Thanks for the invite for the podcast, because I think it’s a very important topic and also in school and in universities to go into depth in computational design. I’m wandering off. But my dream would be to work on some more very nice projects, of course. I don’t know if another Santiago Bernabéu is possible, but that would be the dream of course we never know so yeah that that’s in a nutshell
Andrea Cutroni
Thank you so much, Rick. It’s been a pleasure. Thank you for your time, for the depth of insight that you shared with us today. It’s truly inspiring to see the effort that you and your team are putting on developing those in-house tools to really enhance the data-driven workflows and environmental optimization, structural optimization and we really admire how Arup is shaping the future.
Rick Titulaer
Nice, thank you Andrea. That is very nice to hear.
Rania Chihaoui
We genuinely really admire the impact of your team and, of course, and what Arup is bringing to the industry. And it really has been a pleasure. Thank you very much. Any final words?
Rick Titulaer
Thanks for the invite and I’m really looking forward to see you become great computational designers and if you ever have any questions then feel free to contact me.
Rania Chihaoui
Thank you.
Rick Titulaer
Thank you so much.
Henning Larsen As A Reference

Interview With Expert 02: Ashkan Rezaee






Wrapping Up
In conclusion, this research and the accompanying podcast have highlighted how the AEC industry is moving toward a more integrated, data-driven future. By exploring in-house tools like Arup’s inForm and Henning Larsen’s custom digital workflows, it is clear that early-stage environmental analysis is no longer just a luxury but a fundamental driver of sustainable design.

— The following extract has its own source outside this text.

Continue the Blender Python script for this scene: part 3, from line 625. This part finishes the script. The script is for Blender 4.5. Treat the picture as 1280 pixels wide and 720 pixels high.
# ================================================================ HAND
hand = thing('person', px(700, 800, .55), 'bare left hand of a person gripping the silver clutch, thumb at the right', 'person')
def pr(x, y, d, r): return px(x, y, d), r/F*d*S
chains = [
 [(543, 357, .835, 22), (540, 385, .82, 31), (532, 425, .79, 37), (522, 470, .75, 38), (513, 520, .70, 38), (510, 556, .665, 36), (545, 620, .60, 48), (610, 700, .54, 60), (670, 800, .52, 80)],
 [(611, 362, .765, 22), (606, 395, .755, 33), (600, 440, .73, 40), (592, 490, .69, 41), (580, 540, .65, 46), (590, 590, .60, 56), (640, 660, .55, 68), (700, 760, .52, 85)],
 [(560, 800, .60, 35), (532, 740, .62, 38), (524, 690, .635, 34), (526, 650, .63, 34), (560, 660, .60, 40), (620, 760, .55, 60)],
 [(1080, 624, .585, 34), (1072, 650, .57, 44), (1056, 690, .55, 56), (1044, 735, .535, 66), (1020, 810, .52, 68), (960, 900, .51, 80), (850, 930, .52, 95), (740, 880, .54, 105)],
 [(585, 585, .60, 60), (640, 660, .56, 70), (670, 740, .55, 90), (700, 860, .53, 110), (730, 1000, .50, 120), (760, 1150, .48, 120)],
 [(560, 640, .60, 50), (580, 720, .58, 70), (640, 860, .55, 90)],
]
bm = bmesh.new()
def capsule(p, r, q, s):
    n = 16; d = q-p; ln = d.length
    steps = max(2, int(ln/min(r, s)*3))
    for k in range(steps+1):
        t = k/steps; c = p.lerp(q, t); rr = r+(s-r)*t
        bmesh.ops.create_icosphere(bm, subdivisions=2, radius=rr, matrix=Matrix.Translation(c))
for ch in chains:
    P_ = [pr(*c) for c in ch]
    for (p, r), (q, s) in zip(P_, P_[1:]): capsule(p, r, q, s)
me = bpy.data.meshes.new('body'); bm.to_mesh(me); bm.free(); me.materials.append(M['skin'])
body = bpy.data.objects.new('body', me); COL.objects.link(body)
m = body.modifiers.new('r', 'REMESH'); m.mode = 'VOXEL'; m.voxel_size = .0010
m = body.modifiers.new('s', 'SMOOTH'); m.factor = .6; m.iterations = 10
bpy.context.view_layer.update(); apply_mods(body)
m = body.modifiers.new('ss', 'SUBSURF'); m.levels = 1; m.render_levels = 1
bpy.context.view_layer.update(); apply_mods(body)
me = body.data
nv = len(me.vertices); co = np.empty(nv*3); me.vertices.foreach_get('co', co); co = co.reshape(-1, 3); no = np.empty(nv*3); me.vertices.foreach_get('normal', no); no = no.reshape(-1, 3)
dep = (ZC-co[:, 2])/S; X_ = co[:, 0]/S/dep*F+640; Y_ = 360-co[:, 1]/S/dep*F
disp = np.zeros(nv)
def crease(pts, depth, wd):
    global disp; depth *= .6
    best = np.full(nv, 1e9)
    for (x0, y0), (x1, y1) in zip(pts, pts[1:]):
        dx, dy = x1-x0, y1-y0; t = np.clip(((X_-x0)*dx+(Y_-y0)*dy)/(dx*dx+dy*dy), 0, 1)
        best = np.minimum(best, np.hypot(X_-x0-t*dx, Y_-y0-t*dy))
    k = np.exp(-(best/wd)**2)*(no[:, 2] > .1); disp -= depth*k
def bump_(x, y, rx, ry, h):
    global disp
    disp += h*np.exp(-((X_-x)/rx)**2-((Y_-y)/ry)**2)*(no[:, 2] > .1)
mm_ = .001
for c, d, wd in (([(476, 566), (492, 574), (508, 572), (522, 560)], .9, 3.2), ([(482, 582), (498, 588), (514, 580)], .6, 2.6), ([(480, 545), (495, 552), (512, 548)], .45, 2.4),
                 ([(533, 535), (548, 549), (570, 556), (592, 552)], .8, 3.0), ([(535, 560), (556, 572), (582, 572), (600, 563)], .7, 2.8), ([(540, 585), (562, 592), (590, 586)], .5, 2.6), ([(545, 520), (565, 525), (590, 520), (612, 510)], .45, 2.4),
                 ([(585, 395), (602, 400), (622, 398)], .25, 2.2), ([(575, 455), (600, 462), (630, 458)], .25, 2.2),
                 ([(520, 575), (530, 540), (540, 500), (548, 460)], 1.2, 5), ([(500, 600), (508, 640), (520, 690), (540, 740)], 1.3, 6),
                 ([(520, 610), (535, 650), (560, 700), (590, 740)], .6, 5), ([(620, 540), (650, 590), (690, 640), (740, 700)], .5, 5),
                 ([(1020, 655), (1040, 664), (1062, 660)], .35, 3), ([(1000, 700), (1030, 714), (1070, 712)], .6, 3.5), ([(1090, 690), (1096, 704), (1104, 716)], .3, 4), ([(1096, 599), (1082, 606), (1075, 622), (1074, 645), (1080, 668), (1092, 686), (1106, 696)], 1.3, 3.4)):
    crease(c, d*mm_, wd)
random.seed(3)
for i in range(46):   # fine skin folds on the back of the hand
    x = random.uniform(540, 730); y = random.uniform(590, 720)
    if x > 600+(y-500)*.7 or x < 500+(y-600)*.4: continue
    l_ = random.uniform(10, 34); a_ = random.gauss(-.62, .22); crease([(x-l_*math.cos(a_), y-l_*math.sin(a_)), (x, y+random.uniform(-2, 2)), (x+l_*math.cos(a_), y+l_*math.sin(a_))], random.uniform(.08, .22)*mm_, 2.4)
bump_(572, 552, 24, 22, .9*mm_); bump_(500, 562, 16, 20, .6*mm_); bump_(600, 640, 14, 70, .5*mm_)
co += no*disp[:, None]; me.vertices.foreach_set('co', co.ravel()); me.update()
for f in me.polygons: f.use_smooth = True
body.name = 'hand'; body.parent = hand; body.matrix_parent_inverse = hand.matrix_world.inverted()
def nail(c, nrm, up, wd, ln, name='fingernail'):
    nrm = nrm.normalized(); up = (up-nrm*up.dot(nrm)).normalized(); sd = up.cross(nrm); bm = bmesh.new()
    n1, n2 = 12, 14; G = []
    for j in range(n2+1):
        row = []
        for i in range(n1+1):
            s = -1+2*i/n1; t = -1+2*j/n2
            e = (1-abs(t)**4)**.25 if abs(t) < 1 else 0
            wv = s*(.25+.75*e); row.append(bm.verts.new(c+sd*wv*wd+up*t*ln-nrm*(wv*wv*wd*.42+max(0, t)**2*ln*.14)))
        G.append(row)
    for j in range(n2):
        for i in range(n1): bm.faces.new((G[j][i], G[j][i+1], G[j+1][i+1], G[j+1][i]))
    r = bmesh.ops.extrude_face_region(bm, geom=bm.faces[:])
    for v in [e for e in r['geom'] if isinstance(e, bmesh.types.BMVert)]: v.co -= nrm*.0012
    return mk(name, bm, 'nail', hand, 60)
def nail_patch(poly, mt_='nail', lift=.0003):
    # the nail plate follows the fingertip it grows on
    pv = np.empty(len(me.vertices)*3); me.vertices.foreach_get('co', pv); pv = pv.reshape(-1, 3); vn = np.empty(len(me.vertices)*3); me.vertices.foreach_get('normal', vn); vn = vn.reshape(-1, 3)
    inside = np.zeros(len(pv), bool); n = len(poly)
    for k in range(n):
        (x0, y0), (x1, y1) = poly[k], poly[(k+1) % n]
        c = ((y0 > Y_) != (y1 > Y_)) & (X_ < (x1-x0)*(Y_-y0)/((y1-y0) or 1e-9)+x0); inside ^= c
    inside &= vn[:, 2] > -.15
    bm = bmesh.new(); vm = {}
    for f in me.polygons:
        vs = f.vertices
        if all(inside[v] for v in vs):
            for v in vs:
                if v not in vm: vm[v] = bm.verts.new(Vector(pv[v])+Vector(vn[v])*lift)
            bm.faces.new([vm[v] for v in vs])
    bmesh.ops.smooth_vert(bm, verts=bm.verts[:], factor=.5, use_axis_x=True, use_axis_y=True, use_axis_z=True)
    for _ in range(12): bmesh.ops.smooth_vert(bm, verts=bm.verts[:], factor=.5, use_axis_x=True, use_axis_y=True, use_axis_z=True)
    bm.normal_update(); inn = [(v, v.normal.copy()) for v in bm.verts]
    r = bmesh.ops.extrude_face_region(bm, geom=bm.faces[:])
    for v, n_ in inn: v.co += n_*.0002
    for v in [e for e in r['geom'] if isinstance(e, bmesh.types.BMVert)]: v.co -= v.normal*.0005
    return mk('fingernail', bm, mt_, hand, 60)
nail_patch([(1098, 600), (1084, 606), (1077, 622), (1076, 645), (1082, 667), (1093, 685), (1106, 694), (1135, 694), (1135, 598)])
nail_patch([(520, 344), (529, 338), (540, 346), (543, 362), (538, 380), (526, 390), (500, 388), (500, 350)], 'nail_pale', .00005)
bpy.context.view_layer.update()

We truly enjoyed the experience of producing this podcast, as it allowed us to engage directly with industry experts like Rick Titulaer and Ashkan Rezaee to bridge the gap between academic theory and professional practice. We used Riverside to record these sessions, which provided a seamless platform for high-quality collaboration.
This is an experience we definitely plan to expand in the future as we continue to investigate the intersection of architecture, software engineering, and environmental performance.